SERIES OF TUBES: House floor division leader Garrett Bradley, a Hingham Democrat holding what for decades had been a Republican seat, evinced a, to put it politely, LIMITED understanding of this whole World Wide Web situation this week. Bradley, who in 1998 lost an effort to unhorse a septuagenarian grandmother and World War II Marine Corps veteran, promotes education as one of his legislative priorities. Bradley’s grasp of “intranet” proved wanting during a talk before the Hull board of selectman Tuesday, when he incorrectly deployed the term in reference to a news outlet.

STRATEGERY: New fad is staying quiet about one’s electoral intentions. Asked Thursday about whether he intended to run for Hampden County district attorney, Sen. Stephen Buoniconti replied, “No comment.” Peter Flaherty, a top adviser to former Gov.

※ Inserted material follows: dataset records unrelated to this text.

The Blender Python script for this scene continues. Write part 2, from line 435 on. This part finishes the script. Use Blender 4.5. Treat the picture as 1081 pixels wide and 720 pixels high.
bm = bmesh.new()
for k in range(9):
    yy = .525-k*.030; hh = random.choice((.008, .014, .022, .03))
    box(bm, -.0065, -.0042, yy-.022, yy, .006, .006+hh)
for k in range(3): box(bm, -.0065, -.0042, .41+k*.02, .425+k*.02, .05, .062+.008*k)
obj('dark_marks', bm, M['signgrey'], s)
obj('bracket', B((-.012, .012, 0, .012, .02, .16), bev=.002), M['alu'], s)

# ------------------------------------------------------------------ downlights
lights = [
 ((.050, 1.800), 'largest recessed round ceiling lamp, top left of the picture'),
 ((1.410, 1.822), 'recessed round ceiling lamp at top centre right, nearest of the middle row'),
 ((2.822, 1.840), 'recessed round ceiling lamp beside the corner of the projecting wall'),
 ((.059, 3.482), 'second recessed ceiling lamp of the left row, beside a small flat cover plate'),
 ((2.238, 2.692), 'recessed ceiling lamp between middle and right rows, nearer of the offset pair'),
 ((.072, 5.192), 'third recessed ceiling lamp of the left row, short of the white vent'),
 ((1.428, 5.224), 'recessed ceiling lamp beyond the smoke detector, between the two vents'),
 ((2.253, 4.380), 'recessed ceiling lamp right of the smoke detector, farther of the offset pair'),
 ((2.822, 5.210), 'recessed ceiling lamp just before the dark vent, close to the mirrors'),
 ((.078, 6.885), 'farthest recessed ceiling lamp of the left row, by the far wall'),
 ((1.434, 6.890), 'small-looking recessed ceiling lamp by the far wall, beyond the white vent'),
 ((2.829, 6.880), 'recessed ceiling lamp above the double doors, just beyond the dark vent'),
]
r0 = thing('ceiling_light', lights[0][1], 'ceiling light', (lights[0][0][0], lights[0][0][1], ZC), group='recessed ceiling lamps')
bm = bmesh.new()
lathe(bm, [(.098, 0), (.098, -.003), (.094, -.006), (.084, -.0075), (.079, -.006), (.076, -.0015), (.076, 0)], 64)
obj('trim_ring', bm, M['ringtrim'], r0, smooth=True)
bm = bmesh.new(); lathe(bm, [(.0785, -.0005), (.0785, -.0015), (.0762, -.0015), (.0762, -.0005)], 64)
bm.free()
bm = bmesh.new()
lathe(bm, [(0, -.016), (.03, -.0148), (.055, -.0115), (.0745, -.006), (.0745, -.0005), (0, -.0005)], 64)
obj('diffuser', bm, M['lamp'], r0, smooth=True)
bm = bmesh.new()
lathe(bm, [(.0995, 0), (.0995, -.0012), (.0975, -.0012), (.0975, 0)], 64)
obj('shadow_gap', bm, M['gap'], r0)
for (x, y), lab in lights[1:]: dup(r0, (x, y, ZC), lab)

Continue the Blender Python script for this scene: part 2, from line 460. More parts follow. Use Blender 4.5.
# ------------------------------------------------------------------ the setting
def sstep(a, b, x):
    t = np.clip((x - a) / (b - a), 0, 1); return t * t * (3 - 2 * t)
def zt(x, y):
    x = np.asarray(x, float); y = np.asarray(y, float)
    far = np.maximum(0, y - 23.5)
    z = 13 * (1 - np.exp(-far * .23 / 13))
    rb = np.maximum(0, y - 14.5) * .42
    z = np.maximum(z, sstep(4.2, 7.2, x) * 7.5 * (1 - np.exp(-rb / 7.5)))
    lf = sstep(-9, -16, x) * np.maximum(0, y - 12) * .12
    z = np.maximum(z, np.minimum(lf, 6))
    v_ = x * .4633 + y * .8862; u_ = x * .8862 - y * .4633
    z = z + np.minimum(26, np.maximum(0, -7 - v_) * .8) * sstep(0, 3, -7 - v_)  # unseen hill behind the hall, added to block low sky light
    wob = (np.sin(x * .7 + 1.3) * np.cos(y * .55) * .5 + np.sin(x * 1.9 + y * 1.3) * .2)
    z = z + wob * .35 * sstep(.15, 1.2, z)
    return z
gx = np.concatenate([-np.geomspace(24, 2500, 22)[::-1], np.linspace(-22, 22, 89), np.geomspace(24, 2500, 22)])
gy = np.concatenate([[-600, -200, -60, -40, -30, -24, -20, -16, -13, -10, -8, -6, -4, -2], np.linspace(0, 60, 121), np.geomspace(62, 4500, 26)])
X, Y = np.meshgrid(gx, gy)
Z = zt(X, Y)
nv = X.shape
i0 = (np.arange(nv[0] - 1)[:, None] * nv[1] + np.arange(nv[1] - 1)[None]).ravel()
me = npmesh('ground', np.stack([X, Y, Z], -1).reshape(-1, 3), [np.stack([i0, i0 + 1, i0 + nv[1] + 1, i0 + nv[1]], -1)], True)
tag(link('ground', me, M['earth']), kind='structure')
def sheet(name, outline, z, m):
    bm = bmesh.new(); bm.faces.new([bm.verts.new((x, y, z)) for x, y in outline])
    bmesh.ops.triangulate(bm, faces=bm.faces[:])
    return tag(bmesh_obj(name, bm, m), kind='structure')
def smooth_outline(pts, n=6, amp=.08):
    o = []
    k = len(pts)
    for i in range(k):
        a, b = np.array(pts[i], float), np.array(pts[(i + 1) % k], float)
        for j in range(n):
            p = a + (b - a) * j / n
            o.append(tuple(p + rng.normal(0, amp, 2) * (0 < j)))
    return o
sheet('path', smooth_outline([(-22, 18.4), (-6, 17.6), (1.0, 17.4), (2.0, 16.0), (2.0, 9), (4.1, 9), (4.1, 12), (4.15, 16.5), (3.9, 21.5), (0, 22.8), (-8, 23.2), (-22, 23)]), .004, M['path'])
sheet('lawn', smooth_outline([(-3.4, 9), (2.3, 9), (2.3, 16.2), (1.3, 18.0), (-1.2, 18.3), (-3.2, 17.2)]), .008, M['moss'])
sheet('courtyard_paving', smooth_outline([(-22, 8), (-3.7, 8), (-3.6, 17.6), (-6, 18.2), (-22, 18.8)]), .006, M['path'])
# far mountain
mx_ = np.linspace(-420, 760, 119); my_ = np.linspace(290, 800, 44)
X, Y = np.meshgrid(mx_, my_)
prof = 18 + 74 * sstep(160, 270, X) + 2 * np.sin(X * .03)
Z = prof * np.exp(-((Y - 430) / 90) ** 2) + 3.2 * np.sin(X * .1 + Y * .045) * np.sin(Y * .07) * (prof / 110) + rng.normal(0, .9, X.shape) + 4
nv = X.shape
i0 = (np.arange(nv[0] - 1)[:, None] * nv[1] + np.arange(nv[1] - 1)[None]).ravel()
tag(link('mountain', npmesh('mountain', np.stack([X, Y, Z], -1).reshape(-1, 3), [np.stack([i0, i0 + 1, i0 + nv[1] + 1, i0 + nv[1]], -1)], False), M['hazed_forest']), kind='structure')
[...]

Mitt Romney and new U.S. Sen. Scott Brown, headlined a closed-press breakfast Friday morning about the Senate race and did not field questions from the audience, which almost assuredly would have asked him whether he’ll run for attorney general. Team, it’s late February, and the elections are in November. Also, someone around here recently sort of tried the strategy of not letting people know she was running, and it did not end well.

This program aired on February 27, 2010. The audio for this program is not available.